_Knight Frank Commentary (Q2 2024 Real Estate Statistics from URA)
URA Private Residential Flash Estimates
Overall price growth in the private residential market continued to ease further in Q2 2024 as the URA All Residential Price Index increased 1.1% q-o-q, lower than the increase of 1.4% q-o-q in Q1 2024. This resulted in a total increase of 2.5% in the first half of the year. The private home market will continue on the path towards stability, and will likely plateau in certain market segments in the remaining half of 2024 with demand continuing to be selective and measured, especially with options from upcoming launches.
Nonetheless, private home prices in the new launch market will remain elevated due to land costs that were committed some 12 to 18 months ago, as well as prevailing high construction costs. This contributed to prices in the Rest of Central Region (RCR) growing by 2.2% q-o-q, and in the Outside Central Region (OCR) by a more marginal 0.3% q-o-q in Q2 2024.
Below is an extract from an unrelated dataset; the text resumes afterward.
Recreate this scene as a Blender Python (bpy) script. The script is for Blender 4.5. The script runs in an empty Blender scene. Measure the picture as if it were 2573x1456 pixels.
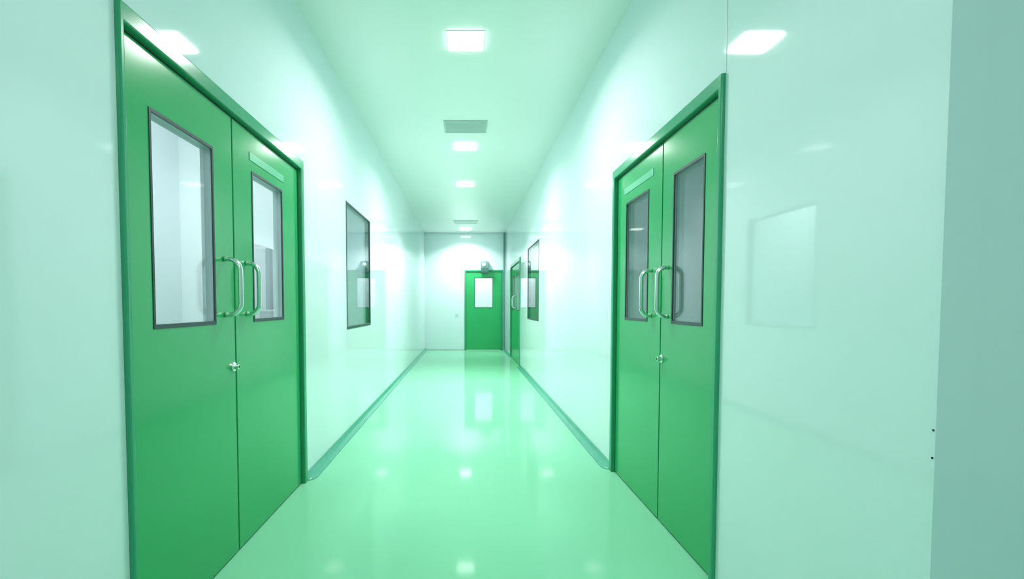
import bpy, bmesh, math
from mathutils import Vector
S=bpy.context.scene
C=S.collection
try:
    S.view_settings.view_transform='Standard'
    S.view_settings.look='None'
except Exception: pass
S.view_settings.exposure=0.1

WL,WR,H,D=1.05,1.02,3.025,12.16   # wall distances, ceiling height, end wall
RC=1.01                            # convex corner of the right wall

# ---------------- materials ----------------
def mat(name,col,rough=.4,metal=0,spec=.5,coat=0,var=0,scale=6,bump=0,emit=0,stretch=(1,1,1)):
    m=bpy.data.materials.new(name);m.use_nodes=True
    nt=m.node_tree;b=nt.nodes['Principled BSDF']
    b.inputs['Base Color'].default_value=(*col,1)
    b.inputs['Roughness'].default_value=rough
    b.inputs['Metallic'].default_value=metal
    b.inputs['Specular IOR Level'].default_value=spec
    b.inputs['Coat Weight'].default_value=coat
    b.inputs['Coat Roughness'].default_value=.05
    tc=nt.nodes.new('ShaderNodeTexCoord');mp=nt.nodes.new('ShaderNodeMapping')
    mp.inputs['Scale'].default_value=stretch
    nz=nt.nodes.new('ShaderNodeTexNoise');nz.inputs['Scale'].default_value=scale
    nt.links.new(tc.outputs['Object'],mp.inputs['Vector']);nt.links.new(mp.outputs[0],nz.inputs['Vector'])
    if var:
        r=nt.nodes.new('ShaderNodeMix');r.data_type='RGBA'
        r.inputs['A'].default_value=(*[c*(1-var) for c in col],1)
        r.inputs['B'].default_value=(*[min(1,c*(1+var)) for c in col],1)
        nt.links.new(nz.outputs['Fac'],r.inputs['Factor'])
        nt.links.new(r.outputs['Result'],b.inputs['Base Color'])
    if bump:
        bp=nt.nodes.new('ShaderNodeBump');bp.inputs['Strength'].default_value=bump;bp.inputs['Distance'].default_value=.01
        nt.links.new(nz.outputs['Fac'],bp.inputs['Height']);nt.links.new(bp.outputs[0],b.inputs['Normal'])
    if emit:
        b.inputs['Emission Color'].default_value=(*col,1);b.inputs['Emission Strength'].default_value=emit
    return m
CW=(.775,.905,.922);CC=(.94,.955,.94)
M_wall=mat('wall_panel_gloss',CW,.045,spec=.5,var=.012,scale=3,bump=.003)
M_ceil=mat('ceiling_satin',CC,.3,var=.015)
M_floor=mat('mint_epoxy_floor',(.25,.655,.41),.075,spec=.10,var=.03,scale=1.5,bump=.0015)
M_cove=mat('teal_cove',(.08,.40,.27),.2,var=.08,scale=8)
M_door=mat('green_door_paint',(.030,.41,.13),.16,spec=.6,var=.06,scale=2,bump=.006)
M_frame=mat('green_frame_paint',(.04,.36,.18),.18,var=.05)
M_black=mat('black_rubber',(.012,.02,.02),.5)
M_gask=mat('dark_window_gasket',(.025,.05,.055),.35)
M_reveal=mat('grey_window_reveal',(.45,.54,.55),.35)
M_steel=mat('brushed_steel',(.80,.82,.81),.18,metal=1,var=.05,scale=40,stretch=(1,1,.1))
M_strip=mat('pale_strip',(.15,.58,.34),.2)
M_vent=mat('vent_grey_green',(.50,.60,.57),.5,var=.04)
M_ventp=mat('vent_pale',(.90,.93,.92),.5,var=.04)
M_housing=mat('lamp_housing',(.92,.95,.94),.35)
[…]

However, in the Core Central Region (CCR), there was a decline of 0.2% during the quarter. Prime non-landed home prices are likely to have started to flatline with pressure on sellers to lower expectations, given the lack of demand from foreign buyers due to the doubling of the Additional Buyer’s Stamp Duty rate to 60% from end-April 2023. Singaporean homebuyers scouting out prospects in the prime areas have also become more selective in the search for an ideal home for themselves. With the current limited demand in the high-end market segment, prime prices are likely to remain flat between -1% and 2% for the whole year as sellers that are under
pressure to sell in the resale market could adjust expectations down to prevailing market levels.
Given the combination of the above factors, overall private home prices remain on track to grow by 3% to 5% in 2024 (as projected earlier), lower than the 6.8% annual increase in 2023.
Landed home prices grew 1.8% q-o-q in Q2 2024, and 4.5% from January to June 2024 based on the Q2 2024 flash estimates announced today. Landed homes priced at valuation or slightly under will be quickly snapped up in the current market, notwithstanding the elevated interest rates. Demand for landed homes from Singaporeans moving up the housing aspiration ladder remains intact against limited supply in land scarce Singapore, and most sellers continue to maintain asking premiums in this much sought-after housing type. Therefore, prices of landed homes are expected to be supported with moderate increases throughout 2024.